First, it’s built on Nvidia’s Maxwell PC architecture – that’s the same architecture used in desktop GPUs including the GTX 980 and GTX 970. It also packs a 256-core GPU (equal to a GeForce 830M) and sits on top of an 8-core ARM-based central processing unit.

The Tegra X1 uses ARM's Big/Little architecture for its CPU

In layman’s terms, that all adds up to a chip that pumps out an entire teraflop of computational power. That’s a lot of power.

Unreal graphics

The key thing, however, that makes Huang’s console-grade claim different from the rest is that the unveiling was twinned with a demo of Unreal Engine 4 Elemental tech demo running on the X1.

This was the video that set the bar in 2012 for what developers could achieve in next-gen consoles, with the demo originally requiring 300W of power to run.

Huang claimed on stage that the Tegra X1 can run the demo at just 10W.

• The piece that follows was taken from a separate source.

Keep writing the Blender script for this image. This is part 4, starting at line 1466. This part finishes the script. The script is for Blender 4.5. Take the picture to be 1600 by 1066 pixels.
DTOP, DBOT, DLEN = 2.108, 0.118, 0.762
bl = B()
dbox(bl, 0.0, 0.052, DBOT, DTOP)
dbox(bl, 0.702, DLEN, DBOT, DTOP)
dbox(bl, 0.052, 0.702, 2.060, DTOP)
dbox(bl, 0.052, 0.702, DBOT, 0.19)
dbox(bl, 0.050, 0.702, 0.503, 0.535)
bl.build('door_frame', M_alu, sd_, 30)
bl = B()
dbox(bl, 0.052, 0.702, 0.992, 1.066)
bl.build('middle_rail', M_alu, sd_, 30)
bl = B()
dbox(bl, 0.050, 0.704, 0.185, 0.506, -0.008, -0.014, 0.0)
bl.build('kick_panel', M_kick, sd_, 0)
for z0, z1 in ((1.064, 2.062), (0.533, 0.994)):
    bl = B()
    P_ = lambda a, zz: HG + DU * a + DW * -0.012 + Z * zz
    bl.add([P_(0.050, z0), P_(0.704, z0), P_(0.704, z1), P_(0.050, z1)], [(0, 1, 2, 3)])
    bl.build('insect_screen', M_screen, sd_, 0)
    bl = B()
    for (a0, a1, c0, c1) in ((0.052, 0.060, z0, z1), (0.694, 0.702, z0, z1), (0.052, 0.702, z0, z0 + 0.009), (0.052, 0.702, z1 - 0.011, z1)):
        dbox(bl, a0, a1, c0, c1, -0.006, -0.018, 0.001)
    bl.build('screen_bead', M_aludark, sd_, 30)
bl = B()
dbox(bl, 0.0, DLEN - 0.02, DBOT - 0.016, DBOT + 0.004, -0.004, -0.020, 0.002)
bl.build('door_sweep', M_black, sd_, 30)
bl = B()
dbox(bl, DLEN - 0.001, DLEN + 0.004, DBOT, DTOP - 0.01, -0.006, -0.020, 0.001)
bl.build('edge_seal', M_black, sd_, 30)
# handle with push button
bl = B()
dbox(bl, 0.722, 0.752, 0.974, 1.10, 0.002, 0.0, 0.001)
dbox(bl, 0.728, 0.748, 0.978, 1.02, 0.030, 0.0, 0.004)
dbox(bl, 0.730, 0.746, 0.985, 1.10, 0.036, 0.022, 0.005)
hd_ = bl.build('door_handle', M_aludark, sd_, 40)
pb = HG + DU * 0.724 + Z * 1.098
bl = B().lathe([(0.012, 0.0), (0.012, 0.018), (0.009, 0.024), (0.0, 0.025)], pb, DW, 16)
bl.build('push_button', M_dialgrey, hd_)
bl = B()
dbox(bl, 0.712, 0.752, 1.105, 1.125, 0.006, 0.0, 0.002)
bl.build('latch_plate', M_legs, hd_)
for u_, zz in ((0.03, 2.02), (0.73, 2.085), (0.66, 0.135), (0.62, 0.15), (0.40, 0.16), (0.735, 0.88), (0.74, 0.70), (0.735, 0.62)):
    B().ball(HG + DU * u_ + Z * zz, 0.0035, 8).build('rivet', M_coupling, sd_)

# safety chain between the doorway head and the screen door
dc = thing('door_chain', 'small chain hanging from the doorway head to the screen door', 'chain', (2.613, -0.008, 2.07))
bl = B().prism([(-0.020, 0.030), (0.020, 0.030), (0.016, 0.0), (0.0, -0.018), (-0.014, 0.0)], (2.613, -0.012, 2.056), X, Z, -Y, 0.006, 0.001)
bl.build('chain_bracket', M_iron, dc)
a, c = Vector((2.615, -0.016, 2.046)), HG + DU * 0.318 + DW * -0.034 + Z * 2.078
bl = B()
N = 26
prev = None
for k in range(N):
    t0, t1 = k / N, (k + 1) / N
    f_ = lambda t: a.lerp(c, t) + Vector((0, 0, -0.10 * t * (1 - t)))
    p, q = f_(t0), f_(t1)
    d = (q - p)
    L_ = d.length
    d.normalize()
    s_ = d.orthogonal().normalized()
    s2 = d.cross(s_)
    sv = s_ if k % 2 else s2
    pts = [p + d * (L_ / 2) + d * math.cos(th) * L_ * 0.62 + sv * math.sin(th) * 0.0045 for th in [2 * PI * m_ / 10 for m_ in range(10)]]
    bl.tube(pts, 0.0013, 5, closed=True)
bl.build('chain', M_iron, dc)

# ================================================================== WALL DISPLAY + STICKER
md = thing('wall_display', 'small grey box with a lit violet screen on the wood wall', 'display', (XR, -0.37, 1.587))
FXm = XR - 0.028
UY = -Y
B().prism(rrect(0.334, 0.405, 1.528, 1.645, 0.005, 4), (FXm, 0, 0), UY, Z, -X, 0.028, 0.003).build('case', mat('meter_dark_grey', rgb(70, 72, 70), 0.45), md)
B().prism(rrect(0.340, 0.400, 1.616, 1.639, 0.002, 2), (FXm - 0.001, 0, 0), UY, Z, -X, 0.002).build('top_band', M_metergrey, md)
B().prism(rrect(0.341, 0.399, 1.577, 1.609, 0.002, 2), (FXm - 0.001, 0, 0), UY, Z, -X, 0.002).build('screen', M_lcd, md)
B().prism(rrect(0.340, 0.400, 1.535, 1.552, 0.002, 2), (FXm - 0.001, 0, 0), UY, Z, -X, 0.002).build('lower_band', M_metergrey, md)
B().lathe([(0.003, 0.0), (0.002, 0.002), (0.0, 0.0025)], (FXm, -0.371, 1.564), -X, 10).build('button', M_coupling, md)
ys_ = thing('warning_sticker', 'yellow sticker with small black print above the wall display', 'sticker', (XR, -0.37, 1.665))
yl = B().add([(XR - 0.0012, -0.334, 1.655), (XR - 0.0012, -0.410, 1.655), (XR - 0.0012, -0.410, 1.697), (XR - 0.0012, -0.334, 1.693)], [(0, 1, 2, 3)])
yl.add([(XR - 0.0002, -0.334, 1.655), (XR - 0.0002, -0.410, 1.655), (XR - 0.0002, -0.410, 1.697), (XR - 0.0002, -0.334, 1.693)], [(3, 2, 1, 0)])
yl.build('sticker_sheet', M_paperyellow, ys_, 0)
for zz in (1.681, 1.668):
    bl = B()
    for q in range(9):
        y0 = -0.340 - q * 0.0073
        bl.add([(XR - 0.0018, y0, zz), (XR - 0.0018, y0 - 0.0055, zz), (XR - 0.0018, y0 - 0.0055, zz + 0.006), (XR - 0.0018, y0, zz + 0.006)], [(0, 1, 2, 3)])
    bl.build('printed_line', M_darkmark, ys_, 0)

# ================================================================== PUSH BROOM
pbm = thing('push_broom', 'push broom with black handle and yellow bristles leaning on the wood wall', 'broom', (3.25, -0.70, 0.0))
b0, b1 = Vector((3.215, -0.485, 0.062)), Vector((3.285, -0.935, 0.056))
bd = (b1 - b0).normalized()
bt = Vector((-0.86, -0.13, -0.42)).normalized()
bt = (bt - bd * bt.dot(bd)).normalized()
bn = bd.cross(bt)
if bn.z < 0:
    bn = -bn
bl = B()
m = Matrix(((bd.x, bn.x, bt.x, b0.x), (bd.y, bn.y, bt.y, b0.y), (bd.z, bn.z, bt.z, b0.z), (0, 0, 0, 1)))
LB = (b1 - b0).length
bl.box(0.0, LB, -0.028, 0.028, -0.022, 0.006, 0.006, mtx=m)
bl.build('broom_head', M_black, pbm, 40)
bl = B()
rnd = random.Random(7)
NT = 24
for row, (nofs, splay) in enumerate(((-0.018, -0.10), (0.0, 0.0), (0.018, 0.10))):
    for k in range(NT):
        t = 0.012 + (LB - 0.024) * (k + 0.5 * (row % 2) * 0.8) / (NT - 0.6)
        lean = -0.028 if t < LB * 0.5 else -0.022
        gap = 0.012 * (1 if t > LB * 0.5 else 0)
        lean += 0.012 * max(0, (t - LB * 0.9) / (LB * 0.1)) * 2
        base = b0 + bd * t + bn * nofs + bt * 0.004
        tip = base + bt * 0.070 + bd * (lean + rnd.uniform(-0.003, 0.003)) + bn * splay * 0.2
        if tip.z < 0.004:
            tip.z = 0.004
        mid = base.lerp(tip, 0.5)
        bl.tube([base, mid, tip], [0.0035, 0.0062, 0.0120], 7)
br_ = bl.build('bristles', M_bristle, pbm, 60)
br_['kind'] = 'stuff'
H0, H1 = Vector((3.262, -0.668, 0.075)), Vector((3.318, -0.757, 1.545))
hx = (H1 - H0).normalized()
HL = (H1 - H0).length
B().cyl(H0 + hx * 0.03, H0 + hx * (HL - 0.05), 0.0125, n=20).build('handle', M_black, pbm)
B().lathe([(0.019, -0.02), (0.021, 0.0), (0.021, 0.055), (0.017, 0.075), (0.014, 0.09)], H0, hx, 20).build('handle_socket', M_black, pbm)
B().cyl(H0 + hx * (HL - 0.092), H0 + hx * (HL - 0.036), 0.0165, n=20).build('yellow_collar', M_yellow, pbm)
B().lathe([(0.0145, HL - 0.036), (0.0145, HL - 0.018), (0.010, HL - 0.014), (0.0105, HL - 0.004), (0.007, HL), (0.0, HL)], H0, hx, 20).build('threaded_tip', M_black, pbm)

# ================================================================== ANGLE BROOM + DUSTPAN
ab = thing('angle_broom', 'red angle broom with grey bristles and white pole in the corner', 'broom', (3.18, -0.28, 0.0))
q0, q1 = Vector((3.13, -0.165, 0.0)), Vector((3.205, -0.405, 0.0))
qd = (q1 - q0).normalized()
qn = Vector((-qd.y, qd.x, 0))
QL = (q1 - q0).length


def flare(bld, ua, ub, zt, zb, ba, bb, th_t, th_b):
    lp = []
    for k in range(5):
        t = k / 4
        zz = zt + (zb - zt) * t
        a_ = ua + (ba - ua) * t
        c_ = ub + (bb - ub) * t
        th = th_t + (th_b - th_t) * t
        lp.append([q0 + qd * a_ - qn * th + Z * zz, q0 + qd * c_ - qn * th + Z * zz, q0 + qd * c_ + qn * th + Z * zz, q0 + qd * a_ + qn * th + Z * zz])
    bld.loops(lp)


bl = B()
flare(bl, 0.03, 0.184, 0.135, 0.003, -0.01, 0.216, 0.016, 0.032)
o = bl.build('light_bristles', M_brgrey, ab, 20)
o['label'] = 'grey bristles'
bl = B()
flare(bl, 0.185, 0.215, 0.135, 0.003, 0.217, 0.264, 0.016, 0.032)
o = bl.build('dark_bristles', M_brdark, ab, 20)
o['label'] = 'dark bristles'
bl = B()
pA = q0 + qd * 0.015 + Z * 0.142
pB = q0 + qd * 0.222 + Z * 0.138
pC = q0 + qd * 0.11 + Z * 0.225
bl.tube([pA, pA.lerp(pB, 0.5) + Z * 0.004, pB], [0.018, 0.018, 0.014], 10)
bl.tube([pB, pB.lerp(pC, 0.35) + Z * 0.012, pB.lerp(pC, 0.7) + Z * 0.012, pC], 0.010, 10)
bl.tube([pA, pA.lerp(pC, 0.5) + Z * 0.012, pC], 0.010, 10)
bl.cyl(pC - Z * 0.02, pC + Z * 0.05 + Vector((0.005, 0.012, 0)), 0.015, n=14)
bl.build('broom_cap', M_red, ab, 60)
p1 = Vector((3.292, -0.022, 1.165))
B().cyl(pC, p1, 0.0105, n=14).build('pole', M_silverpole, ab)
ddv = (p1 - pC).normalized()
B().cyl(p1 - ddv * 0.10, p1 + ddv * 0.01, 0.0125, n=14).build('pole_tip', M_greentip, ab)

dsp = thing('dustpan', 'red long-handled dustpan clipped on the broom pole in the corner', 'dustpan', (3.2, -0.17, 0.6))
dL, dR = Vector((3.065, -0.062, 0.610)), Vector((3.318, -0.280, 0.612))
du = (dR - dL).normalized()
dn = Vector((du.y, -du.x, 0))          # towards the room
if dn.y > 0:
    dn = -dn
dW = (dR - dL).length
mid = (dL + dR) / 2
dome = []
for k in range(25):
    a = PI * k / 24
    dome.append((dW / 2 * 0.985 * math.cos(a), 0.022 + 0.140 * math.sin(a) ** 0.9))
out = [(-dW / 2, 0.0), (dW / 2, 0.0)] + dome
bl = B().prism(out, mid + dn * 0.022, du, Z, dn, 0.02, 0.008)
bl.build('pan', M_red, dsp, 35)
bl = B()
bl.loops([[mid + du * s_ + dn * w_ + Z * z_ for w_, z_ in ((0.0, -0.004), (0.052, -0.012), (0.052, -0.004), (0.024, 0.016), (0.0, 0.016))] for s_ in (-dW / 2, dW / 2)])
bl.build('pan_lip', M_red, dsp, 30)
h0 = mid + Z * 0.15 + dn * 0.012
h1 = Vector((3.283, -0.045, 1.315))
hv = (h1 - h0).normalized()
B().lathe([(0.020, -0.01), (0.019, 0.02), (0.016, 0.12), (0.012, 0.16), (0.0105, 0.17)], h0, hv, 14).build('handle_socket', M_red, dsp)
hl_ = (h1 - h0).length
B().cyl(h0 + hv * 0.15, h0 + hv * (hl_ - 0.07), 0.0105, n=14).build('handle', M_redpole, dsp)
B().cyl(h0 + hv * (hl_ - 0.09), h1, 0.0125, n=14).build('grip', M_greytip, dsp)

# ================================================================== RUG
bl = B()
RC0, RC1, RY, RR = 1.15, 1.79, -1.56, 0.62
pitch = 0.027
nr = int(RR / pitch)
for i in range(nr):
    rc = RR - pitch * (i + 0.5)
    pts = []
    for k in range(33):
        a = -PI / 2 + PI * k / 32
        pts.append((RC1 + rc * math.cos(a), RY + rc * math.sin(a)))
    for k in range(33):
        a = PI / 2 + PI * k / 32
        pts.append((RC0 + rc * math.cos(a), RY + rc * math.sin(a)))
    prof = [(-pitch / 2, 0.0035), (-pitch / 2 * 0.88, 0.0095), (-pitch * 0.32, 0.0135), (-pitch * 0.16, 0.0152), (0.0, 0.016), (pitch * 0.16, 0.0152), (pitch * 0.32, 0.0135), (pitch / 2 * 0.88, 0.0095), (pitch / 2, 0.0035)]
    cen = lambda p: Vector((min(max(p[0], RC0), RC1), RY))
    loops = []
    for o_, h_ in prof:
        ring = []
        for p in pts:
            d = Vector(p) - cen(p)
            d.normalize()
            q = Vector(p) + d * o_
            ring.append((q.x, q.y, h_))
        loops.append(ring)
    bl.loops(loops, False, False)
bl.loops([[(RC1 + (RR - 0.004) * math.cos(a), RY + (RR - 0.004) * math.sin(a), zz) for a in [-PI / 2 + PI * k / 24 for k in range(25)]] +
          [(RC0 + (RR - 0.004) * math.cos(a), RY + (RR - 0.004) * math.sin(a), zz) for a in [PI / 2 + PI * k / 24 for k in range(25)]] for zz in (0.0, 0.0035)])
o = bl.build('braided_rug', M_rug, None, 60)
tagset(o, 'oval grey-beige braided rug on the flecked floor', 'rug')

It’s certainly an interesting advancement, and the demo video (see below) proves that Nvidia is not just making yet another sweeping claim.

Still, the chipmaker will have to work hard in 2015 to crack the mobile games market, with Qualcomm Snapdragon hardware dominating Android devices and Apple favouring its own custom A8 chips, which use Imagination Technologies GPUs.